Wie das in der Shakespeare Company aussieht: Der ursprünglich aus Brasilien stammende Regisseur Rodrigo Garcia Alves, der die vergangenen Jahre vor allem im Bereich der Tanz- und Performance-Kunst gearbeitet hat, inszeniert in der Shakespeare Company die Theaterfassung der Geschichte von Sarah Ruhl. Das Bühnenbild ist simpel, aber dennoch effektiv: Es besteht lediglich aus zwölf großen weißen Tauen, die zu Beginn des Stückes im Bühnenhintergrund eine Eiche formen und im Laufe des Abends immer neue Formen und Funktionen annehmen. Außerdem aus einigen kleinen Podesten, die die Schauspieler immer mal wieder ins Wackeln bringen. Ständer mit den Kostümen des Abends stehen wie Erinnerungen an Orlandos Lebensstationen am Bühnenrand (Bühne/Kostüme: Heike Neugebauer).
Die Mitglieder eines vierköpfigen Chores (Simon Elias, Tim Lee, Michael Meyer und Erik Rossbander) fungieren abwechselnd als Erzähler, treiben das Geschehen voran und sorgen dafür, dass auf der Bühne auch etwas passiert.
Was ist gut gelungen: Sofie Alice Miller spielt Orlando mit einer herrlich kindlich-euphorischen Begeisterungsfähigkeit, sodass es eine Freude ist, ihr zuzusehen. Es ist offensichtlich, dass diese Rolle für sie ein besonderes Herzensprojekt ist. Das Ensemble, zu dem auch noch Kathrin Steinweg, zum Beispiel in der Rolle der Sascha gehört, verdeutlicht, wie modern und aktuell der Stoff von Virginia Woolf auch heute noch ist. Und das, obwohl wir in einer Welt leben, die sich doch stark von allen Epochen unterscheidet, die Orlando durchlebt. Den großen Themen des Menschen – Liebe, Freiheit, Identität, Vergänglichkeit – kann auch die Zeit nichts anhaben.

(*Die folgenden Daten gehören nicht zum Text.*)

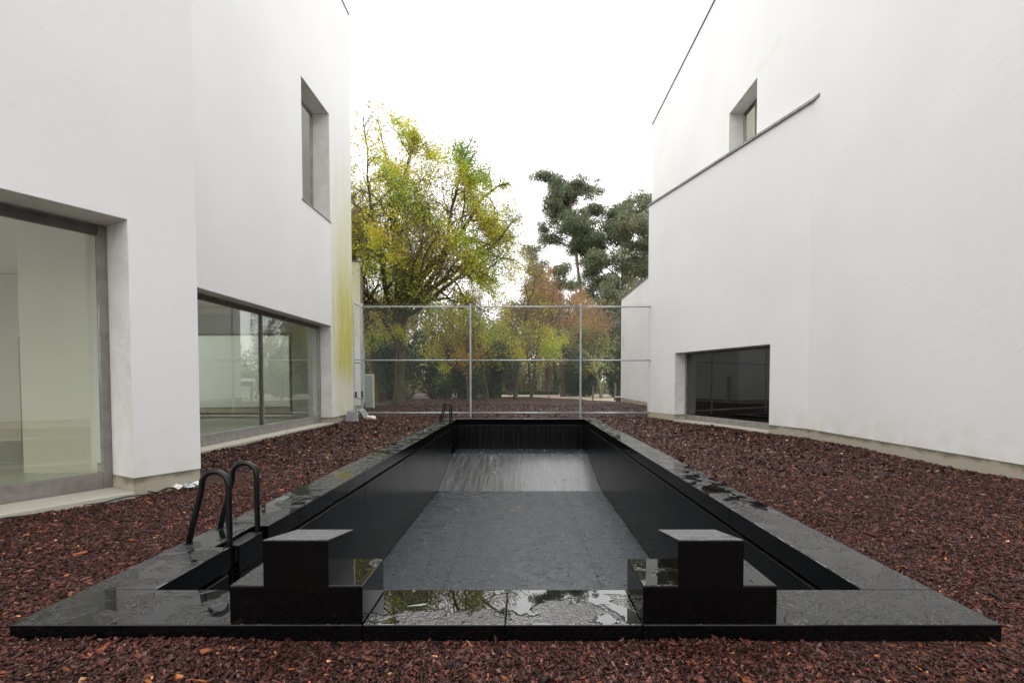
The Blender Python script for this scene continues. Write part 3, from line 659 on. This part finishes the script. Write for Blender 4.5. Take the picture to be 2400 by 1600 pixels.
# ================================================================== SMALL THINGS BY THE WALLS
def floodlight(loc, rz, tilt, label):
    t = empty('floodlight', loc, label, 'floodlight', 'floodlights at the building corner')
    GREY = plain('grey cast housing', (.33, .35, .36), .45, .3); GL = plain('floodlight face', (.14, .15, .15), .15)
    M = Matrix.Translation(loc) @ Matrix.Rotation(rz, 4, 'Z') @ Matrix.Rotation(tilt, 4, 'X')
    fr = lambda x, y, z: tuple(M @ Vector((x, y, z)))
    b = [(-.25, -.05, 0), (.25, -.05, 0), (.20, -.02, .42), (-.20, -.02, .42), (-.2, .2, .02), (.2, .2, .02), (.17, .2, .36), (-.17, .2, .36)]
    MB().add([fr(*p) for p in b], [(0, 1, 2, 3), (4, 7, 6, 5), (0, 4, 5, 1), (1, 5, 6, 2), (2, 6, 7, 3), (3, 7, 4, 0)]).build('housing', GREY, t, bevel=.015)
    g_ = [(-.21, -.056, .04), (.21, -.056, .04), (.17, -.03, .37), (-.17, -.03, .37)]
    MB().add([fr(*p) for p in g_] + [fr(p[0], p[1] + .01, p[2]) for p in g_], [(0, 1, 2, 3), (7, 6, 5, 4), (0, 4, 5, 1), (1, 5, 6, 2), (2, 6, 7, 3), (3, 7, 4, 0)]).build('face_glass', GL, t)
    MB().box(-.23, .23, -.045, .02, .423, .44, fr).build('top_lip', GALV, t)
    MB().tube([fr(-.27, .08, -.02), fr(-.27, .08, .2), fr(-.22, .08, .2)], .012, 6).build('bracket', GALV, t)
floodlight((-6.78, 19.15, .01), R(15), R(-6), 'grey boxy floodlight on the mulch against the algae stained corner')
floodlight((-6.72, 20.45, .05), R(-60), R(34), 'grey floodlight tipped over beside the fence post')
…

Ein großartiger Kniff ist der Einsatz des vierköpfigen Chores, der für viele Lacher sorgt und ohne den die Geschichte auf der Bühne oft eher dahingeplätschert wäre.
Was ist nicht so gut gelungen: Mit 2,5 Stunden (inklusive Pause) ist "Orlando" zweifelsohne zu lang geraten. Zugegeben, es ist eine Herausforderung, die zahlreichen Irrungen und Wirrungen in Woolfs fiebertraumartigen Geschichte auf den Punkt zu bringen, dennoch hätten dem Stück einige Straffungen gutgetan.
Rodrigo Garcia Alves kündigte seinen "Orlando" bei einer Pressekonferenz im September als "punkige Welt mit vielen queeren Elementen" an, versprach ein "Stück, wie eine Klanginstallation" mit deutschen Chansons, Krautrock und historischen Sounds, außerdem mit Filmreferenzen und Tanz, um das typische Sprechtheater aufzubrechen. Viel gesehen hat man von all diesen Versprechungen auf der Bühne am Ende nicht. Das Geschehen bleibt dicht am Roman, witzige Einstreuungen, die man zu Beginn des Theaterabends noch häufiger findet, ebben im Laufe des Abends ab, so als hätte sich das Ensemble selbst nicht recht entscheiden können, was "Orlando" nun eigentlich sein soll – Tragödie, Komödie oder nichts von alle dem. Aber vielleicht ist genau das auch die zentrale Botschaft der Geschichte: Warum entscheiden, wenn man doch alles sein kann, was man will.